To do:
Repeat each record below exactly, dropping the pictures.

[Records contained in a dataset]
┄┄┄┄┄┄

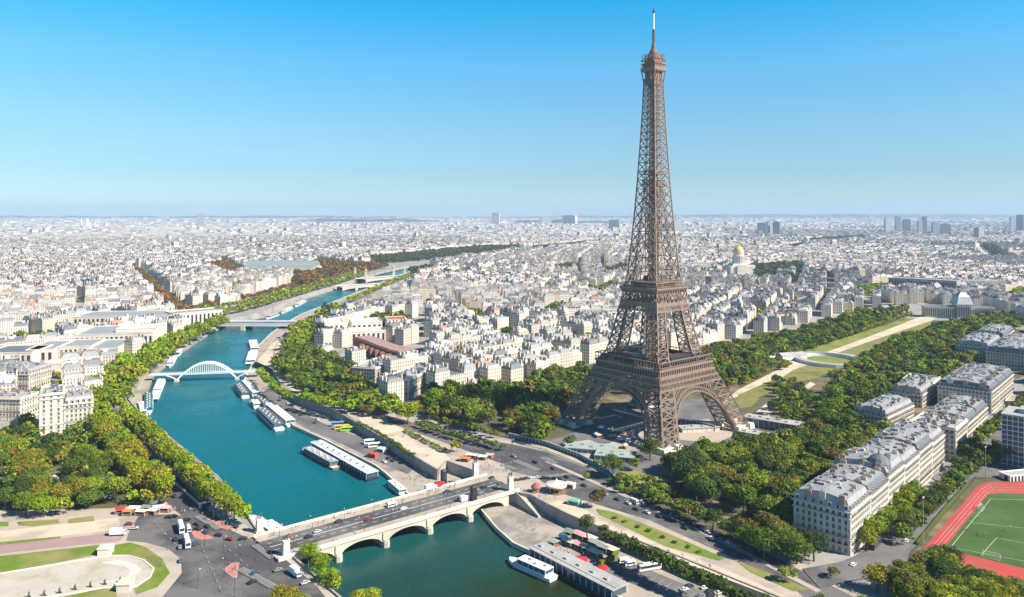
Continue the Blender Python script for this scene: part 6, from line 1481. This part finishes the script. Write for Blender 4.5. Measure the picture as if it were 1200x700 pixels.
crowd([(590, 600), (620, 612), (650, 635), (630, 636), (606, 622)], 10, ZQ + .05, 'small visitor on the curved lower quay below the stairs', 'people on the curved quay')
crowd([(440, 498), (480, 512), (514, 530), (506, 538), (470, 522)], 8, .3, 'small stroller on the sandy terrace above the port', 'people on the sandy terrace')
crowd([(700, 610), (760, 636), (840, 666), (830, 668), (740, 634)], 10, .3, 'small stroller on the bright sandy walk', 'people on the sandy walk')
crowd([(690, 520), (740, 500), (752, 505), (720, 540), (700, 535)], 26, .3, 'small visitor under the left arch of the iron tower', 'visitors under the left arch')
crowd([(1130, 610), (1180, 600), (1190, 640), (1130, 645)], 12, .5, 'small player on the green sports pitch', 'players on the pitch')
crowd([(268, 662), (278, 661), (277, 672), (272, 674)], 5, .3, 'small pedestrian on the pink traffic island with the lamp', 'people on the pink island')

# ------------------------------------------------------------------ street furniture and small structures
def statue(px, py, z, label, ang, h=7.5):
    p = G(px, py, z); t = thing('statue_pedestal', label, 'pedestal', p, ang)
    m = MB(); m.box((0, 0, .5), (4.4, 3.4, 1)); m.frustum((0, 0), (3.4, 2.5), (3.0, 2.2), 1, h); m.box((0, 0, h + .2), (3.6, 2.7, .5)); m.build('plinth', MAT['palestone'], t)
    s = thing('horse_statue', 'bronze horse and warrior on the ' + label, 'statue', (p.x, p.y, p.z + h + .45), ang)
    m = MB(); m.tube([(-1.1, 0, 1.5), (-.6, 0, 1.65), (.2, 0, 1.6), (.8, 0, 1.7), (1.2, 0, 2.2), (1.4, 0, 2.6), (1.8, 0, 2.45)], [.3, .5, .48, .46, .3, .26, .14], 8)
    for x, y in ((-.9, .28), (-.9, -.28), (.7, .25), (.7, -.25)): m.tube([(x, y, 1.5), (x + .12, y, .8), (x, y, 0)], [.22, .12, .1], 6)
    m.tube([(-1.2, 0, 1.6), (-1.6, 0, 1.2), (-1.6, 0, .6)], [.12, .14, .05], 5); m.build('horse', MAT['bronze'], s)
    m = MB(); m.tube([(.4, -1.0, 0), (.4, -.95, .9), (.4, -.9, 1.5), (.4, -.9, 1.85)], [.2, .26, .3, .1], 7); m.lathe([(.0, 1.8), (.16, 1.88), (.18, 2.05), (.1, 2.2), (0, 2.24)], 8, (.4, -.9, 0)); m.build('warrior', MAT['bronze'], s)
statue(335, 653, 0, 'pale pedestal at the near left bridge corner', UA, 8); statue(304, 624, 0, 'pale pedestal at the far left bridge corner', UA, 7); statue(598, 577, 0, 'pale pedestal at the near tower-end bridge corner', UA, 9); statue(557, 558, 0, 'pale pedestal at the far tower-end bridge corner', UA, 8)
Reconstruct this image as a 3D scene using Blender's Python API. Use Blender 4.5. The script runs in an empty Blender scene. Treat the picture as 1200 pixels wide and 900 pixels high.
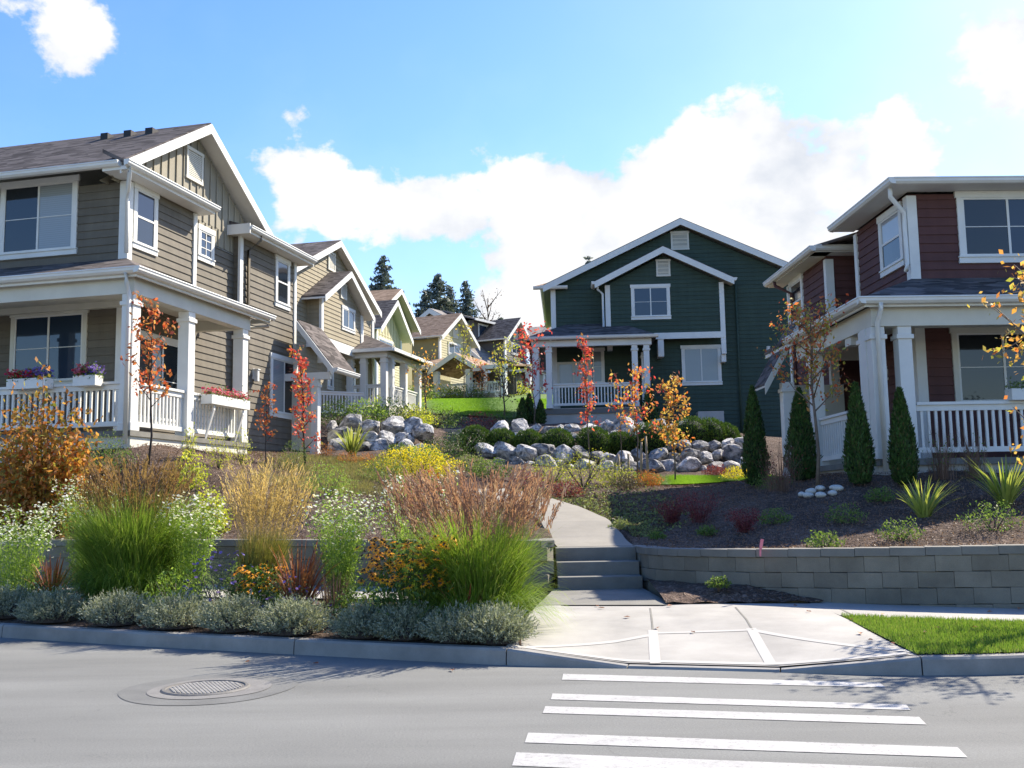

┄┄┄┄┄┄

Solution for this exercise:
Continue the Blender Python script for this scene: part 6, from line 1481. This part finishes the script. Write for Blender 4.5. Measure the picture as if it were 1200x700 pixels.
crowd([(590, 600), (620, 612), (650, 635), (630, 636), (606, 622)], 10, ZQ + .05, 'small visitor on the curved lower quay below the stairs', 'people on the curved quay')
crowd([(440, 498), (480, 512), (514, 530), (506, 538), (470, 522)], 8, .3, 'small stroller on the sandy terrace above the port', 'people on the sandy terrace')
crowd([(700, 610), (760, 636), (840, 666), (830, 668), (740, 634)], 10, .3, 'small stroller on the bright sandy walk', 'people on the sandy walk')
crowd([(690, 520), (740, 500), (752, 505), (720, 540), (700, 535)], 26, .3, 'small visitor under the left arch of the iron tower', 'visitors under the left arch')
crowd([(1130, 610), (1180, 600), (1190, 640), (1130, 645)], 12, .5, 'small player on the green sports pitch', 'players on the pitch')
crowd([(268, 662), (278, 661), (277, 672), (272, 674)], 5, .3, 'small pedestrian on the pink traffic island with the lamp', 'people on the pink island')

# ------------------------------------------------------------------ street furniture and small structures
def statue(px, py, z, label, ang, h=7.5):
    p = G(px, py, z); t = thing('statue_pedestal', label, 'pedestal', p, ang)
    m = MB(); m.box((0, 0, .5), (4.4, 3.4, 1)); m.frustum((0, 0), (3.4, 2.5), (3.0, 2.2), 1, h); m.box((0, 0, h + .2), (3.6, 2.7, .5)); m.build('plinth', MAT['palestone'], t)
    s = thing('horse_statue', 'bronze horse and warrior on the ' + label, 'statue', (p.x, p.y, p.z + h + .45), ang)
    m = MB(); m.tube([(-1.1, 0, 1.5), (-.6, 0, 1.65), (.2, 0, 1.6), (.8, 0, 1.7), (1.2, 0, 2.2), (1.4, 0, 2.6), (1.8, 0, 2.45)], [.3, .5, .48, .46, .3, .26, .14], 8)
    for x, y in ((-.9, .28), (-.9, -.28), (.7, .25), (.7, -.25)): m.tube([(x, y, 1.5), (x + .12, y, .8), (x, y, 0)], [.22, .12, .1], 6)
    m.tube([(-1.2, 0, 1.6), (-1.6, 0, 1.2), (-1.6, 0, .6)], [.12, .14, .05], 5); m.build('horse', MAT['bronze'], s)
    m = MB(); m.tube([(.4, -1.0, 0), (.4, -.95, .9), (.4, -.9, 1.5), (.4, -.9, 1.85)], [.2, .26, .3, .1], 7); m.lathe([(.0, 1.8), (.16, 1.88), (.18, 2.05), (.1, 2.2), (0, 2.24)], 8, (.4, -.9, 0)); m.build('warrior', MAT['bronze'], s)
statue(335, 653, 0, 'pale pedestal at the near left bridge corner', UA, 8); statue(304, 624, 0, 'pale pedestal at the far left bridge corner', UA, 7); statue(598, 577, 0, 'pale pedestal at the near tower-end bridge corner', UA, 9); statue(557, 558, 0, 'pale pedestal at the far tower-end bridge corner', UA, 8)
Reconstruct this image as a 3D scene using Blender's Python API. Use Blender 4.5. The script runs in an empty Blender scene. Treat the picture as 1200 pixels wide and 900 pixels high.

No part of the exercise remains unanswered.